Mattiace, playing in his first Masters since 1988, charged into the lead with a brilliant 65 in the final round as Tiger Woods and Phil Mickelson were fading.

Mattiace made bogey on the 18th and finished tied with Weir. On the first hole of the playoff, Mattiace hit an awful second shot and finished with a double-bogey while Weir won the green jacket with a tap-in bogey.

Mattiace is one of the few top finishers at Augusta to be playing this week at Harbour Town Golf Links. Woods and Mickelson are not in the field.

Mattiace, a two-time winner last year with victories at the Nissan Open and FedEx St. Jude Classic, isn't feeling any pressure to prove his final round at the first major of the year was no fluke.

"I feel confident right now that I have rounds like that in me under the utmost pressure," he said.

LPGA: Annika Sorenstam is returning to the LPGA Tour after a week off, rested and ready to do what she does best - win golf tournaments.

Sorenstam will open defense of her title at the Takefuji Classic in Las Vegas today following a week that included rest and a chance to see herself profiled on 60 Minutes.

She's coming off her first win of the season in Los Angeles and again is answering questions about her decision to play against men in the Colonial next month.

"Right now, the Colonial is in the back of my mind," Sorenstam said. "Right now, it is this week and that next two weeks that I'm going to play. I have a pretty good idea about what I need to do at the Colonial."
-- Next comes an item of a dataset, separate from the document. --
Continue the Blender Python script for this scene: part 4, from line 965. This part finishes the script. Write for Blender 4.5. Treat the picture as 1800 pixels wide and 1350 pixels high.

Sorenstam said after winning in Los Angeles that she was mentally drained despite playing in just three tournaments this year. She has been under the pressure of not only trying to match 11 wins from last year but also preparing to compete against PGA Tour players.

It's no different this week, though almost everything else has changed about this tournament.

Sorenstam won the 54-hole event last year when it was the season-opening tournament and was held in Hawaii. It moved to Las Vegas this year, where the women will play at a Las Vegas Country Club course not many of them have seen.